Infidels_ A History of the Conflict Between Christendom and Islam - Andrew Wheatcroft [142]
As they were told more and more about their noble heritage, of the great Christian rulers and heroes of the past, of a time before the coming of the Turks, the instinctive response of the Christian peasants was to think that their Muslim neighbors’ possessions should rightly belong to them. Paper icons in the home, patriotic legends retold in the family and the village, books and pamphlets, even education itself, all helped to foster a sense of identity. This turned into a sense of injustice feeding upon deeply rooted (if latent) antagonisms. Christians resented that they had to pay a capitation tax, although they were exempted from paying the zakat, the religious charitable tithe due from all Muslims. There were other duties that fell upon the Muslim raya, and not upon the Christians and Jews, just as there were payments that the latter had to make and their Muslim neighbors did not. Some of the inequities were either imaginary, or tales from the distant past.29
However, the financial burden on the subject peoples of the Balkans increased inexorably through the eighteenth century. Little of the money reached the central state treasury. Instead, it stuck to the hands of intermediaries. Since the conquest, the Ottomans had ruled their Balkan provinces by using various forms of indirect rule and a small body of state officials.30 They had co-opted many of the leaders of the various Christian communities into the governmental system, so that the most senior figure, the Orthodox patriarch in Constantinople, had the exalted status of a pasha and was entitled to an official Ottoman standard. But indirect rule functioned effectively only when it was controlled and constrained by honest governors sent from the capital, with the power of life and death over local officials. It was these who were ultimately responsible for enforcing the law, and ensuring that the highways and public buildings were kept in repair. Terrorized from above, they terrified those below them, and by such means the apparently ramshackle structure functioned with a degree of equity.

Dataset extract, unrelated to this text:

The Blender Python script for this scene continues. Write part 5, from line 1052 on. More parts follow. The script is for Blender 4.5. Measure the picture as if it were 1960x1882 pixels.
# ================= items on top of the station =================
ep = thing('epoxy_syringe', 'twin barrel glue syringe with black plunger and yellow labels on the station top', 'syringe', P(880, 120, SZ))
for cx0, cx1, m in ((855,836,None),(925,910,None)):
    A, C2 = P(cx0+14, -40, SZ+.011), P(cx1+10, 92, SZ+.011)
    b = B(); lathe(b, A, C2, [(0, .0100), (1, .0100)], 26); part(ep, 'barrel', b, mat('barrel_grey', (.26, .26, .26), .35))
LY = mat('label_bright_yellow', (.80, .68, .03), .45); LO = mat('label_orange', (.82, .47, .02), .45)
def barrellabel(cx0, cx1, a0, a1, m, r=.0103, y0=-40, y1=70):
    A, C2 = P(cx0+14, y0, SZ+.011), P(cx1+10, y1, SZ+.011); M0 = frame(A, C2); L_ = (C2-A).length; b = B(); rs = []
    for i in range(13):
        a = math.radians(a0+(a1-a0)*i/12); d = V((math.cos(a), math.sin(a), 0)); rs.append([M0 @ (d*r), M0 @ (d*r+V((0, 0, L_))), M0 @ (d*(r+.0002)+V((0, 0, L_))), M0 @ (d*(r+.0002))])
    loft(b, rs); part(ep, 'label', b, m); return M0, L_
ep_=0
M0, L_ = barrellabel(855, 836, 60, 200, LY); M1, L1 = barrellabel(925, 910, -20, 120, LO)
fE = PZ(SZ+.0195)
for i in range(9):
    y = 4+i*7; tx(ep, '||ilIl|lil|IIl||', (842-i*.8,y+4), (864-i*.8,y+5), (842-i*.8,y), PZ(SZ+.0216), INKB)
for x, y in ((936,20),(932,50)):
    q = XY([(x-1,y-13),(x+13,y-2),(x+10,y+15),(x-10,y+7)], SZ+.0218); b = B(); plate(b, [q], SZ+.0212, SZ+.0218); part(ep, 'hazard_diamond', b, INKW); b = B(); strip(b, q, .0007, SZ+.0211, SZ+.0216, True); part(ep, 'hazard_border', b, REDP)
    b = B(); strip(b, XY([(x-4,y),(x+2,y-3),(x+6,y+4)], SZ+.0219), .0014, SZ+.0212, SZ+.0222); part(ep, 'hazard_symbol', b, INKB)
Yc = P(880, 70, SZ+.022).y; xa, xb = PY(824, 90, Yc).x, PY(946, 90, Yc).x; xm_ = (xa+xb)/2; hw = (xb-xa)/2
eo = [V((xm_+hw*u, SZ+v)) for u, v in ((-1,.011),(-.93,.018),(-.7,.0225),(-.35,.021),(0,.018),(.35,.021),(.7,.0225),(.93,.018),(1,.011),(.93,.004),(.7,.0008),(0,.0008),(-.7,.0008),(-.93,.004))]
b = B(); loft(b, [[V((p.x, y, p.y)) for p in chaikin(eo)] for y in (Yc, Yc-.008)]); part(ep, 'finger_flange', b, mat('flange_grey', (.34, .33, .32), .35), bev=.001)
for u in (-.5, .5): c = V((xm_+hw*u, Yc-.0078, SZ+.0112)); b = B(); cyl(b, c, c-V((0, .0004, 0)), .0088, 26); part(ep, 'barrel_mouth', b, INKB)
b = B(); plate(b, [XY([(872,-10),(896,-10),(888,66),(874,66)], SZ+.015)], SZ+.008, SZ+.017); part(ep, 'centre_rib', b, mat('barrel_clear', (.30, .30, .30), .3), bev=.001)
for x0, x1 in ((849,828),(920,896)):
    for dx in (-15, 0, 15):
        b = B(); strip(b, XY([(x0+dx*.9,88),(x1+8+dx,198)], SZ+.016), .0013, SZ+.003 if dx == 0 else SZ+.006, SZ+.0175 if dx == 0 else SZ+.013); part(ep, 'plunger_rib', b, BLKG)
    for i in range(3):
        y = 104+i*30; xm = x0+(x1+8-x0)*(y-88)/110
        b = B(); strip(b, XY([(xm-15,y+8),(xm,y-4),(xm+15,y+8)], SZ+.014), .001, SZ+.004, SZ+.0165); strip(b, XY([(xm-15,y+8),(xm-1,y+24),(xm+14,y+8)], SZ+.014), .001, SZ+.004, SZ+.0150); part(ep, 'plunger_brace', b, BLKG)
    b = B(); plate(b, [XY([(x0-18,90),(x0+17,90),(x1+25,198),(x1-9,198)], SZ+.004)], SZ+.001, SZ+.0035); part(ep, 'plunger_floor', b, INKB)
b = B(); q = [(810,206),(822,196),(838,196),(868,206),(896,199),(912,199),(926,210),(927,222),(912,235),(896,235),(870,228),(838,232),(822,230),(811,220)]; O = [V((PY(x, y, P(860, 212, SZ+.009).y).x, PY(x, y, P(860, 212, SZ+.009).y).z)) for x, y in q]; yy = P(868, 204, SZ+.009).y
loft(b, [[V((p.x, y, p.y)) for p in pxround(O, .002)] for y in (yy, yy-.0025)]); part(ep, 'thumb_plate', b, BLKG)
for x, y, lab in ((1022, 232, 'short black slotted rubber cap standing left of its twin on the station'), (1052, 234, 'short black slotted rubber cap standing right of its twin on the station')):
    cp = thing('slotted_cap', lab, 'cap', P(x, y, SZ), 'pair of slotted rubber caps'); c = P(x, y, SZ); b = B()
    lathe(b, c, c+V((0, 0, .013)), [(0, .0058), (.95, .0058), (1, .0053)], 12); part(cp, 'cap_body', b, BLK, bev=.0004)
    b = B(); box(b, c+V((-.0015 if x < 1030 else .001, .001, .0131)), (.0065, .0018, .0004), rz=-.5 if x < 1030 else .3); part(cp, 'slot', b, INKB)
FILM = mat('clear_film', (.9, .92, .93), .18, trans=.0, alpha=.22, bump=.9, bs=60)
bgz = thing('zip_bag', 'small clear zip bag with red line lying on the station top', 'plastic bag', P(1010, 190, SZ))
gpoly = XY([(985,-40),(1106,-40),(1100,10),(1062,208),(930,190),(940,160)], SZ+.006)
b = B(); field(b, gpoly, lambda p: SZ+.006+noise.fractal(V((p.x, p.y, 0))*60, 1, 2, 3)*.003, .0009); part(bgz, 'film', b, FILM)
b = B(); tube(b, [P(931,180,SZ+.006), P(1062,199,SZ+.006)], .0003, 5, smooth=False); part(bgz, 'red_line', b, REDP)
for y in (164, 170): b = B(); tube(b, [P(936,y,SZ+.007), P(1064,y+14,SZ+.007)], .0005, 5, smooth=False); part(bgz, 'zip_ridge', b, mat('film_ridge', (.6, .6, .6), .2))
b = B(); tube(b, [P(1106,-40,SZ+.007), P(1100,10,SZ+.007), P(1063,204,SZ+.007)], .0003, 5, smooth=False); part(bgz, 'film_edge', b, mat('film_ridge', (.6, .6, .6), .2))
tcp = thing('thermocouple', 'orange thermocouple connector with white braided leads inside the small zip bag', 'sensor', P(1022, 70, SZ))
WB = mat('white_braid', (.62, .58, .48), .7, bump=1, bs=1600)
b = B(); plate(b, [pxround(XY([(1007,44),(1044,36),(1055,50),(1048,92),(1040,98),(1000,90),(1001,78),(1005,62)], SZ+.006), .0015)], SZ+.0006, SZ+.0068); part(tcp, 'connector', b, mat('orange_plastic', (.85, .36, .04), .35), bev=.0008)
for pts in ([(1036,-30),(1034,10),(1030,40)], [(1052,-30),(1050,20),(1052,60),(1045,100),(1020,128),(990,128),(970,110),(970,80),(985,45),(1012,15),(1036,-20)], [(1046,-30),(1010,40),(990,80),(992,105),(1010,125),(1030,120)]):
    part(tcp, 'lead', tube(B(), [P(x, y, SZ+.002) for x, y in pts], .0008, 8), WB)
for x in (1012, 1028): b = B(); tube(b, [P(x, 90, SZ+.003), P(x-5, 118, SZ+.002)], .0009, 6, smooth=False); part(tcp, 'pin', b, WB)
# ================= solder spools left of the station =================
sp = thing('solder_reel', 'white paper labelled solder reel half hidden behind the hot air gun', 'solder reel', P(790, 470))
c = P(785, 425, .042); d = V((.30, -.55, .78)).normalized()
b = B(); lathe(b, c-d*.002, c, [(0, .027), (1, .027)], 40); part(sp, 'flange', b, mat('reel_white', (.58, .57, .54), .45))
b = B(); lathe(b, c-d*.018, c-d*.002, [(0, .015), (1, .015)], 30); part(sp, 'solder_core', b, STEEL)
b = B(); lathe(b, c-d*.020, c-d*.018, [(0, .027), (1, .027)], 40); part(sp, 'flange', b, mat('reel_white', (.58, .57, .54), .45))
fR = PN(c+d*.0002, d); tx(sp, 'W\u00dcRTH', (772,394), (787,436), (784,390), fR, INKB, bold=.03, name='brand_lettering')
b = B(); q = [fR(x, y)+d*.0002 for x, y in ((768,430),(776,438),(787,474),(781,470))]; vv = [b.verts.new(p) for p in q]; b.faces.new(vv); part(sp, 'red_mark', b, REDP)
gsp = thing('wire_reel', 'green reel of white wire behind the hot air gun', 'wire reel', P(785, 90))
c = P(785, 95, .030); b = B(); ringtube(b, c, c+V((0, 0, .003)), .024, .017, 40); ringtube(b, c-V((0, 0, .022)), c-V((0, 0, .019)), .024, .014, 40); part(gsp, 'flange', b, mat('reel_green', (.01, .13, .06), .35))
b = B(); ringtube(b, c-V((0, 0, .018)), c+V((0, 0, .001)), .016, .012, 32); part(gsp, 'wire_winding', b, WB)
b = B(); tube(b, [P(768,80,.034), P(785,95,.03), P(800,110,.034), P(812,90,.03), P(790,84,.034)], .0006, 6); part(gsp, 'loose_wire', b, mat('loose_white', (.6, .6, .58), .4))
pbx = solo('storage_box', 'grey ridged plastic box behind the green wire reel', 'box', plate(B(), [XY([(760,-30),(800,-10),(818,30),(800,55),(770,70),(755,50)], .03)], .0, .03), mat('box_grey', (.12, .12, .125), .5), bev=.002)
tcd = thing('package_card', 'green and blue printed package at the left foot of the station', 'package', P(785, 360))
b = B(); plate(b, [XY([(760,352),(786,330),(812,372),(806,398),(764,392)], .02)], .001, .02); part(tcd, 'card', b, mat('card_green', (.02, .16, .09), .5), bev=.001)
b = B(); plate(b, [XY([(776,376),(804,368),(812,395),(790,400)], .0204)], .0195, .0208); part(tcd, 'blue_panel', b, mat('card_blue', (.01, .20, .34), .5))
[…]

From the early eighteenth century the whole system began to fail. Powerful regional interests, both Muslim and Christian, sensed a weaker hand in Constantinople and began to treat the law with impunity, increasing taxes and requisitions on peasants of all faiths. In Bosnia, local lords known as beys ignored the authority of the state officials. They even prevented the pasha of the region from residing in the capital, Sarajevo, and made him stay in the smaller town of Travnik. The janissaries, who had originally been stationed for limited periods in the Balkans to defend the sultan’s realm, refused to return to Constantinople and acquired land and property, as well as a fearsome reputation among the Christian villagers around their camps. They turned a deaf ear to commands issued from Constantinople, becoming in the regions the effective power within the state, like their fellow janissaries in the capital, who deposed and even murdered sultans. The janissaries based in the fortress of Belgrade were especially notorious for their exactions.